Sources of inspiration
A huge inspiration can come from the material itself. You find a hole like Alice and realise that you can dive in headfirst. It lights a certain spark in you and makes you get off the ground. However, the material alone will get you only so far. Enthusiasm flattens quickly if you do not fuel it.
Sometimes, you need to put the material aside to come back to it later with a fresh perspective. I once had a story about the way a material can cause academic depression and later become a whiff of fresh air. Besides, while working on my dissertation, I went to Yakutia for a month and worked with the archives of the construction of Mirny—the first diamond town in the USSR. It was important for me to puzzle out why modernist projects, developed for Soviet diamond towns and approved by the State Committee for Construction of the RSFSR, had never been implemented. But the longer were searches, the more disappointed I got in the materials: there were lots of them but they did not help to answer my initial question. Back then, I got so upset that many of the found stories were not included in the final text of my dissertation. But in some years, I came back to my notes and realised that I could use them for research on what it meant to build and populate a socialist town in the middle of the taiga in the 1950s. As a result, this year, I published an article in the journal 'Urban History' about the fate of Mirny and the way how its construction helped to develop a new model of a Soviet Arctic city.

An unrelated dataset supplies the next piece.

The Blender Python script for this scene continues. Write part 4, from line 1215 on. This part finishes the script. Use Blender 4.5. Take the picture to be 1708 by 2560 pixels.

I get a lot of inspiration from summer—not only from entertainment but also an opportunity to work in the archive calmly. During an academic year, it is hard to combine teaching and other university affairs as the archives also work only on weekdays. Besides, I can work with the articles’ texts more attentively: rewrite and complement them in a calm atmosphere. So it turns out that the summer months are the busiest time for working on your research.
The main thing for a scientist
For a scientist, an important thing is basic curiosity. It is impossible to get off the ground without it. Curiosity also helps in finding materials, working with them and immersing yourself in the context. Any good researcher is a naturally curious person who decided to dedicate their whole life to studying the new. They don't stop asking questions because they know that one carefully considered explanation is not enough.
However, it is easy to burn out only on curiosity, so a scientist needs diligence. This quality is a little boring but it is hard to make a truly good research without it. In science, you cannot give up if you can't find material straight away. Take the work in the archives—it is similar in many ways to the work of gold diggers: if you are lucky, you will find what you look for straight away; but the search can be very long and unsuccessful sometimes. This is why any researcher has to have patience.
Finally, of course, an important thing for a scientist is their love for what they do. Science is built on communication, on presenting and explaining your ideas to people, and one cannot do it without love.